--- Start of RECORDS TO USE ---

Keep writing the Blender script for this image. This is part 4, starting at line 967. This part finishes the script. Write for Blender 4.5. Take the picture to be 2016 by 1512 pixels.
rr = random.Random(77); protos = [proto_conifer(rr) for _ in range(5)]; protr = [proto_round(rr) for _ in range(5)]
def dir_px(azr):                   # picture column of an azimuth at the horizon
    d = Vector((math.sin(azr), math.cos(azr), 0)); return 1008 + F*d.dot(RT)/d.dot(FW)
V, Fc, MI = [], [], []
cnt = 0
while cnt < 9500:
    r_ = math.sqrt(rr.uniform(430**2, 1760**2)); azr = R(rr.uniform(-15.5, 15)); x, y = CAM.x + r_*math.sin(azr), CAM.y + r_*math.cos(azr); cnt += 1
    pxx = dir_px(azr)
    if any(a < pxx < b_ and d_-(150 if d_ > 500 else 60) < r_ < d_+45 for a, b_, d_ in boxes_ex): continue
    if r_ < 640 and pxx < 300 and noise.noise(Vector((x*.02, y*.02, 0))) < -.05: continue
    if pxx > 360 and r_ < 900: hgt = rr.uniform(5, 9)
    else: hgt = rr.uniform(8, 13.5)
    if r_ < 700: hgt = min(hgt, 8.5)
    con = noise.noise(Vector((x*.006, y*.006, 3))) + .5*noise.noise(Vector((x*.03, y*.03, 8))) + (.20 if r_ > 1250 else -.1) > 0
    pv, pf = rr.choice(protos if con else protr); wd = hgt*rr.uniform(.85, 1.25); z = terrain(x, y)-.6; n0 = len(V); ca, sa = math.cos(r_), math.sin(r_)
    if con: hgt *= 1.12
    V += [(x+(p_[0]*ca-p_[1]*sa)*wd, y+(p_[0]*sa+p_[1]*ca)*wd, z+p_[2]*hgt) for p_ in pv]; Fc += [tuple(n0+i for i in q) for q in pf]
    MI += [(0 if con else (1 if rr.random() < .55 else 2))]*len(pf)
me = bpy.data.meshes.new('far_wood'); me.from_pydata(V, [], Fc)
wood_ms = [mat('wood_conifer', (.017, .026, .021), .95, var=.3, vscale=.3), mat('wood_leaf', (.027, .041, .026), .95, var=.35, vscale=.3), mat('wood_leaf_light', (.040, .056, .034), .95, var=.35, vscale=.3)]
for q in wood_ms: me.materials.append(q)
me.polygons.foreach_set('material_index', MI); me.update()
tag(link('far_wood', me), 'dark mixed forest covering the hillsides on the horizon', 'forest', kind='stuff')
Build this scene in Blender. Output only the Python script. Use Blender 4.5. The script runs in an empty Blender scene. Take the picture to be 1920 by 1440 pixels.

--- End of RECORDS TO USE ---

• [TASK DESCRIPTION]: Give all the records again. Match them exactly.

• [OUTPUT OF THE TASK]:
Keep writing the Blender script for this image. This is part 4, starting at line 967. This part finishes the script. Write for Blender 4.5. Take the picture to be 2016 by 1512 pixels.
rr = random.Random(77); protos = [proto_conifer(rr) for _ in range(5)]; protr = [proto_round(rr) for _ in range(5)]
def dir_px(azr):                   # picture column of an azimuth at the horizon
    d = Vector((math.sin(azr), math.cos(azr), 0)); return 1008 + F*d.dot(RT)/d.dot(FW)
V, Fc, MI = [], [], []
cnt = 0
while cnt < 9500:
    r_ = math.sqrt(rr.uniform(430**2, 1760**2)); azr = R(rr.uniform(-15.5, 15)); x, y = CAM.x + r_*math.sin(azr), CAM.y + r_*math.cos(azr); cnt += 1
    pxx = dir_px(azr)
    if any(a < pxx < b_ and d_-(150 if d_ > 500 else 60) < r_ < d_+45 for a, b_, d_ in boxes_ex): continue
    if r_ < 640 and pxx < 300 and noise.noise(Vector((x*.02, y*.02, 0))) < -.05: continue
    if pxx > 360 and r_ < 900: hgt = rr.uniform(5, 9)
    else: hgt = rr.uniform(8, 13.5)
    if r_ < 700: hgt = min(hgt, 8.5)
    con = noise.noise(Vector((x*.006, y*.006, 3))) + .5*noise.noise(Vector((x*.03, y*.03, 8))) + (.20 if r_ > 1250 else -.1) > 0
    pv, pf = rr.choice(protos if con else protr); wd = hgt*rr.uniform(.85, 1.25); z = terrain(x, y)-.6; n0 = len(V); ca, sa = math.cos(r_), math.sin(r_)
    if con: hgt *= 1.12
    V += [(x+(p_[0]*ca-p_[1]*sa)*wd, y+(p_[0]*sa+p_[1]*ca)*wd, z+p_[2]*hgt) for p_ in pv]; Fc += [tuple(n0+i for i in q) for q in pf]
    MI += [(0 if con else (1 if rr.random() < .55 else 2))]*len(pf)
me = bpy.data.meshes.new('far_wood'); me.from_pydata(V, [], Fc)
wood_ms = [mat('wood_conifer', (.017, .026, .021), .95, var=.3, vscale=.3), mat('wood_leaf', (.027, .041, .026), .95, var=.35, vscale=.3), mat('wood_leaf_light', (.040, .056, .034), .95, var=.35, vscale=.3)]
for q in wood_ms: me.materials.append(q)
me.polygons.foreach_set('material_index', MI); me.update()
tag(link('far_wood', me), 'dark mixed forest covering the hillsides on the horizon', 'forest', kind='stuff')
Build this scene in Blender. Output only the Python script. Use Blender 4.5. The script runs in an empty Blender scene. Take the picture to be 1920 by 1440 pixels.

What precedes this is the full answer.